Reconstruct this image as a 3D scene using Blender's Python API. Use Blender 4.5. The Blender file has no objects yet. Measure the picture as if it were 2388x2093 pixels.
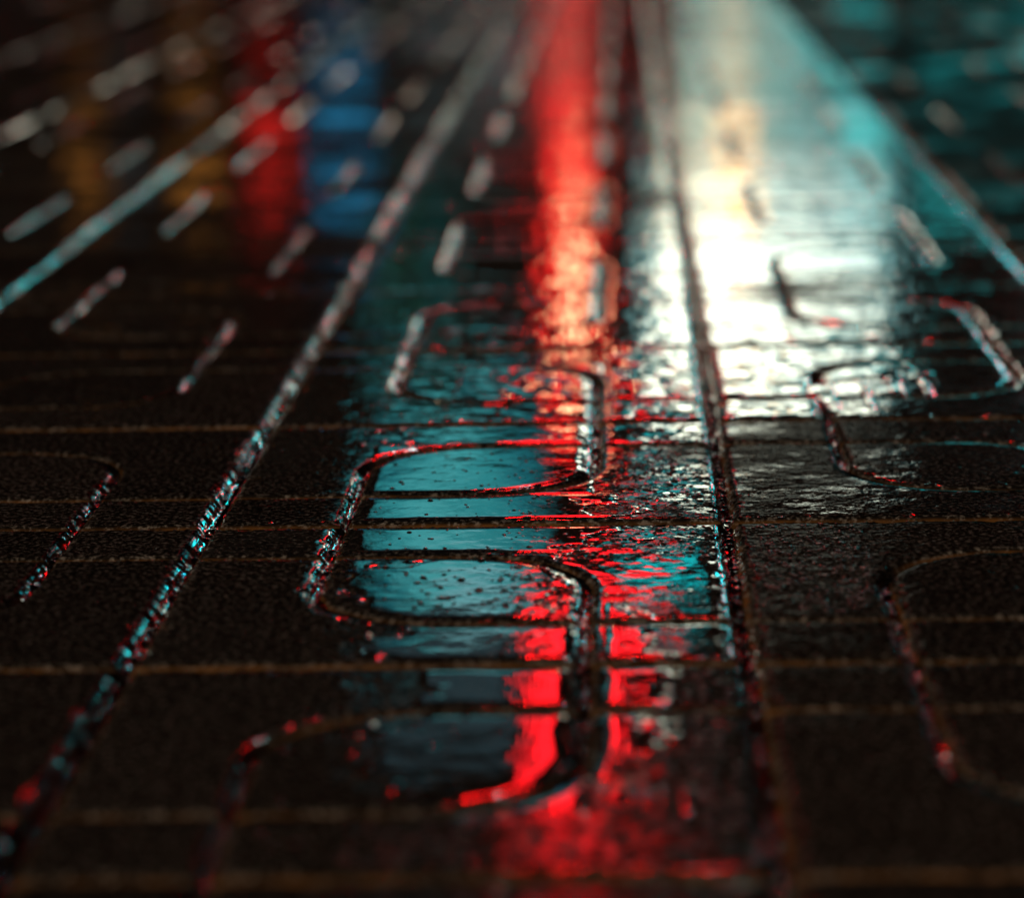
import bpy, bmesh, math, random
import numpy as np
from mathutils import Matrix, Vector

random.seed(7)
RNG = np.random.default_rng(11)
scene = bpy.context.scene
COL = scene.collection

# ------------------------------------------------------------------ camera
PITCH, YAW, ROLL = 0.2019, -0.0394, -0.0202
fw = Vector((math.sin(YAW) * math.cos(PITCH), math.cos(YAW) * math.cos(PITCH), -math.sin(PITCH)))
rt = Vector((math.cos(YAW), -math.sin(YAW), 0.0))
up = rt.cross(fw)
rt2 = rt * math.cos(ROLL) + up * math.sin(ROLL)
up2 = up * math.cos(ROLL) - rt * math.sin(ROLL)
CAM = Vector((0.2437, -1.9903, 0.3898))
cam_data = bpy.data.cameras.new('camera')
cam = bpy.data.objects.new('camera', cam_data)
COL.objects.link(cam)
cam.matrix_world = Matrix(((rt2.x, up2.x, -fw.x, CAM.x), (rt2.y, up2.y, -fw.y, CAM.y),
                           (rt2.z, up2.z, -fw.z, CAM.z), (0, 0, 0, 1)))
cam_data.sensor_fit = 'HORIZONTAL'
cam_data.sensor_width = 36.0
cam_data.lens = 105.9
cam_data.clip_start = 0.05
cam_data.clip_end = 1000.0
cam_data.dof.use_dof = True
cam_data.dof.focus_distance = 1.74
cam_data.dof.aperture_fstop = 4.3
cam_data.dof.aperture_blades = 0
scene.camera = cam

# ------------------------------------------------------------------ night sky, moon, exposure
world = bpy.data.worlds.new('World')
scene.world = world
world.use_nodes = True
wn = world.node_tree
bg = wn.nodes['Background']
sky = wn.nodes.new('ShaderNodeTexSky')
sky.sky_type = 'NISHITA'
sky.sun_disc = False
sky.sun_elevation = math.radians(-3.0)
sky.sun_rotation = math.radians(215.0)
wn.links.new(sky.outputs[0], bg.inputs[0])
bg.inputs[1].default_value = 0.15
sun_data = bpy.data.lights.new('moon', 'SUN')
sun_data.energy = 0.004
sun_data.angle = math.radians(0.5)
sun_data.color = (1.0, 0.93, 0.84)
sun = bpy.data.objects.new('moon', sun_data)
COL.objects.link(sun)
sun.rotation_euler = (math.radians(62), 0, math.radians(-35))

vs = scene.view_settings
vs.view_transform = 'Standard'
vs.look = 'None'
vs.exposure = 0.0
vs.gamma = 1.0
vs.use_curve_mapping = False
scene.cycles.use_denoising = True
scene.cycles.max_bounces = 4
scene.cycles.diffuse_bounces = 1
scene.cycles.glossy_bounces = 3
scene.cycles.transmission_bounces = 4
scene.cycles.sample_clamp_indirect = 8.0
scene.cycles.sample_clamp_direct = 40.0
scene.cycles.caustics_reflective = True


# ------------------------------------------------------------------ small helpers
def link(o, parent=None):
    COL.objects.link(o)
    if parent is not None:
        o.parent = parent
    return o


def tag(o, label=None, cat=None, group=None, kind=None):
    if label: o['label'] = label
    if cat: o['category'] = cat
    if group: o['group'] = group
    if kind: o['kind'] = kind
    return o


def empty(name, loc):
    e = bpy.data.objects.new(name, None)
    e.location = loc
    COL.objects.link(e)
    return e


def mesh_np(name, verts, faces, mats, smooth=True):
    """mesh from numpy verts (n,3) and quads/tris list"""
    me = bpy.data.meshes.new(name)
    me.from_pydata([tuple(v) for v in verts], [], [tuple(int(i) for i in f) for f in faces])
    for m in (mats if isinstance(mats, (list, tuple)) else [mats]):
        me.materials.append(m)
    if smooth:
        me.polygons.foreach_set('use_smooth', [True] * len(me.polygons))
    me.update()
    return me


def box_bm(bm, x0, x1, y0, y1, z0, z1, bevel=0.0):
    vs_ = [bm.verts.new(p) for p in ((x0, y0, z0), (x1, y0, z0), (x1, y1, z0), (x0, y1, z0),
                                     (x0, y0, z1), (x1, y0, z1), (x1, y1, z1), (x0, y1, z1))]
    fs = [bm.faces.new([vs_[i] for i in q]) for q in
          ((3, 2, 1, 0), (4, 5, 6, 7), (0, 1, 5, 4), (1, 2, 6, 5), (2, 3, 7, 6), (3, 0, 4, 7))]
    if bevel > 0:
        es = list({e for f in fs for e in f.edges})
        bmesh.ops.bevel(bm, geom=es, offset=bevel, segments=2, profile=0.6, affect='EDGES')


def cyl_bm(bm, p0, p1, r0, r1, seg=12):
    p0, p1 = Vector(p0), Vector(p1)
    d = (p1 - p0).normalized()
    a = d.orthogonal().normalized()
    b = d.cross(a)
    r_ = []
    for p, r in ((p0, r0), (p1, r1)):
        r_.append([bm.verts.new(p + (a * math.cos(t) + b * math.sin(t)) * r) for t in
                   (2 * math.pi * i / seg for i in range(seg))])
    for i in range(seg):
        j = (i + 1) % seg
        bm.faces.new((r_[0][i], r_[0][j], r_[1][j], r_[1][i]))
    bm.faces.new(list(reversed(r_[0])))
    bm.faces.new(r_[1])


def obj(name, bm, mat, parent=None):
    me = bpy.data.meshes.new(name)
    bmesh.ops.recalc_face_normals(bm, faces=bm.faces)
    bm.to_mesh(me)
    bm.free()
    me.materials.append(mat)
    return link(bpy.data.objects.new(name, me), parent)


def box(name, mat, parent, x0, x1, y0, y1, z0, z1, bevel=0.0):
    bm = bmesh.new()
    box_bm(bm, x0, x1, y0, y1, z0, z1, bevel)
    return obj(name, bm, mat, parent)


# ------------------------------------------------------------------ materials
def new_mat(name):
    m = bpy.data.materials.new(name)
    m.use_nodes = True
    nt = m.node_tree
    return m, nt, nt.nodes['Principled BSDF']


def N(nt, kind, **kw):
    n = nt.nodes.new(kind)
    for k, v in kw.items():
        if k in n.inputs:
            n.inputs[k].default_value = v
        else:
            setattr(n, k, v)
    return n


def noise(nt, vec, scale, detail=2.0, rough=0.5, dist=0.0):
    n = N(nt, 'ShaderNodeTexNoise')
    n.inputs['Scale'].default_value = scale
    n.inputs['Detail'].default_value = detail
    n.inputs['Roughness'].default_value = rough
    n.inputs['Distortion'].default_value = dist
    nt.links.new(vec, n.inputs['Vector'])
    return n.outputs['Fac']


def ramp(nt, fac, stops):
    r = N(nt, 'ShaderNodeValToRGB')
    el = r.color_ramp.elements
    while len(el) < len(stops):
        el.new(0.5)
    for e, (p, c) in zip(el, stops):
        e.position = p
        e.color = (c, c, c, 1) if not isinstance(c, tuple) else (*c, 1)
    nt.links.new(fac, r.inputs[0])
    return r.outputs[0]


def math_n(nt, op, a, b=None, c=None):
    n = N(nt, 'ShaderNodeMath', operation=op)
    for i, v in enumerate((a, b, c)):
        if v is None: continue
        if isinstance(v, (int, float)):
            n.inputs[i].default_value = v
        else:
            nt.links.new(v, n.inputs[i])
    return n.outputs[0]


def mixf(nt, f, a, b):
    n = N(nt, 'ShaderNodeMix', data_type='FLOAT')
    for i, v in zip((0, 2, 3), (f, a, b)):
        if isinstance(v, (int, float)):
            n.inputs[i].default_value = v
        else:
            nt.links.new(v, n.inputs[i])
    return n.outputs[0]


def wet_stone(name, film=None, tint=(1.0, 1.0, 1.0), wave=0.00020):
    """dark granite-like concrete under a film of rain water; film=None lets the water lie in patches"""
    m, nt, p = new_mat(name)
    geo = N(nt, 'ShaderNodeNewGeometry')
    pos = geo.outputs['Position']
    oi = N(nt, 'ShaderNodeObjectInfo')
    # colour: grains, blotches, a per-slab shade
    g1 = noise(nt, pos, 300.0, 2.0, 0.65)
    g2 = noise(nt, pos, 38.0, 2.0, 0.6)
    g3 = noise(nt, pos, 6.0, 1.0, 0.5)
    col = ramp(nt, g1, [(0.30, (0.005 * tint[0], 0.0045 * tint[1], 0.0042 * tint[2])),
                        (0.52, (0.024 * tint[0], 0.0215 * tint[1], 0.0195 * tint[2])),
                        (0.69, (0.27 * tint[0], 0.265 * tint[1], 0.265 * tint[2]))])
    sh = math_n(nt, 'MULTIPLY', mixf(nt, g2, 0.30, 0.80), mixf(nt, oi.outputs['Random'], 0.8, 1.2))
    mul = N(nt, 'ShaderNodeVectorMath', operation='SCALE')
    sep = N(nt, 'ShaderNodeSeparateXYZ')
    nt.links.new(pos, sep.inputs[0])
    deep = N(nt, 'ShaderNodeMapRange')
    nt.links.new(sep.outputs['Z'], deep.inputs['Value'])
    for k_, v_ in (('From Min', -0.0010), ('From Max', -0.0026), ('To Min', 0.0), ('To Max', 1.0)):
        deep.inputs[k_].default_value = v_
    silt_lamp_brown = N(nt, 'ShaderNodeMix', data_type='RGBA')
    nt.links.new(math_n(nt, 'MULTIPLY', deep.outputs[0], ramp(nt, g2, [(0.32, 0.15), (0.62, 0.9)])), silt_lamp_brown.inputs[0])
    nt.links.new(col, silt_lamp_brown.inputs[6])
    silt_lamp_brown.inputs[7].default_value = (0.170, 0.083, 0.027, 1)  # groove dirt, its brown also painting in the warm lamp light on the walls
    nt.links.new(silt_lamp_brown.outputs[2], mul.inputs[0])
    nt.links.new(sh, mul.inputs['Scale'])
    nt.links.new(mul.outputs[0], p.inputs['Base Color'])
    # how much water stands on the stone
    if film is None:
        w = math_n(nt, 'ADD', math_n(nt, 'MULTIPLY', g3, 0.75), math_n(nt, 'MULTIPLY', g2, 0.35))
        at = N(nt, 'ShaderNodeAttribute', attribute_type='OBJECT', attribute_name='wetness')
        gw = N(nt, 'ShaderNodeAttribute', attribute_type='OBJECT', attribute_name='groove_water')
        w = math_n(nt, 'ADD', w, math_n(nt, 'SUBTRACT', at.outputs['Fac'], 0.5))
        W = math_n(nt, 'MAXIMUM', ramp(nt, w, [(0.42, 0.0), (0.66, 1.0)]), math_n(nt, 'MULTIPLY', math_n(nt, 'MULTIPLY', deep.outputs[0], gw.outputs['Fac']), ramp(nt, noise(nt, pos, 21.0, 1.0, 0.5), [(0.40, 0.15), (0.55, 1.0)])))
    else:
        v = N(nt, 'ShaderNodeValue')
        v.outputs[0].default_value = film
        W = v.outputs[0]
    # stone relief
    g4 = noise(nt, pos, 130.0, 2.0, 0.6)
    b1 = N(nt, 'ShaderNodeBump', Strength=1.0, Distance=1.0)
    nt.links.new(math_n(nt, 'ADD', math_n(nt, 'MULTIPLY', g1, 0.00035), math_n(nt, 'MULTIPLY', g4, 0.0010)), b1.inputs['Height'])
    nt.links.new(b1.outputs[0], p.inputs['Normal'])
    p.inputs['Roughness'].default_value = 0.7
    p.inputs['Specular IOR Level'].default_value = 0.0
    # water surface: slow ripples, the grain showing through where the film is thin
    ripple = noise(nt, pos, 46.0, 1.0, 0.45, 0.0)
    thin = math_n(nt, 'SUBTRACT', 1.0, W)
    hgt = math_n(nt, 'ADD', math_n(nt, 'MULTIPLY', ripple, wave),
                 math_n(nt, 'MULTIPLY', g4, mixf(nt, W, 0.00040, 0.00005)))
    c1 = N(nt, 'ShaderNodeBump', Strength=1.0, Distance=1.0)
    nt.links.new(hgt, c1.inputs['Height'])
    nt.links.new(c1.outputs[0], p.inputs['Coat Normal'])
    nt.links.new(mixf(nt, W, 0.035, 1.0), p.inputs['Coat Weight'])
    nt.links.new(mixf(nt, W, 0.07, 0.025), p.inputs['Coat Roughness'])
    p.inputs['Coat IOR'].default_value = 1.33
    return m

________

■ **Exercise description**:
Restate only the lines running from the start of the material above through the line containing "scene.camera = cam", ends included. No pictures.

■ **Problem solution**:
Reconstruct this image as a 3D scene using Blender's Python API. Use Blender 4.5. The Blender file has no objects yet. Measure the picture as if it were 2388x2093 pixels.
import bpy, bmesh, math, random
import numpy as np
from mathutils import Matrix, Vector

random.seed(7)
RNG = np.random.default_rng(11)
scene = bpy.context.scene
COL = scene.collection

# ------------------------------------------------------------------ camera
PITCH, YAW, ROLL = 0.2019, -0.0394, -0.0202
fw = Vector((math.sin(YAW) * math.cos(PITCH), math.cos(YAW) * math.cos(PITCH), -math.sin(PITCH)))
rt = Vector((math.cos(YAW), -math.sin(YAW), 0.0))
up = rt.cross(fw)
rt2 = rt * math.cos(ROLL) + up * math.sin(ROLL)
up2 = up * math.cos(ROLL) - rt * math.sin(ROLL)
CAM = Vector((0.2437, -1.9903, 0.3898))
cam_data = bpy.data.cameras.new('camera')
cam = bpy.data.objects.new('camera', cam_data)
COL.objects.link(cam)
cam.matrix_world = Matrix(((rt2.x, up2.x, -fw.x, CAM.x), (rt2.y, up2.y, -fw.y, CAM.y),
                           (rt2.z, up2.z, -fw.z, CAM.z), (0, 0, 0, 1)))
cam_data.sensor_fit = 'HORIZONTAL'
cam_data.sensor_width = 36.0
cam_data.lens = 105.9
cam_data.clip_start = 0.05
cam_data.clip_end = 1000.0
cam_data.dof.use_dof = True
cam_data.dof.focus_distance = 1.74
cam_data.dof.aperture_fstop = 4.3
cam_data.dof.aperture_blades = 0
scene.camera = cam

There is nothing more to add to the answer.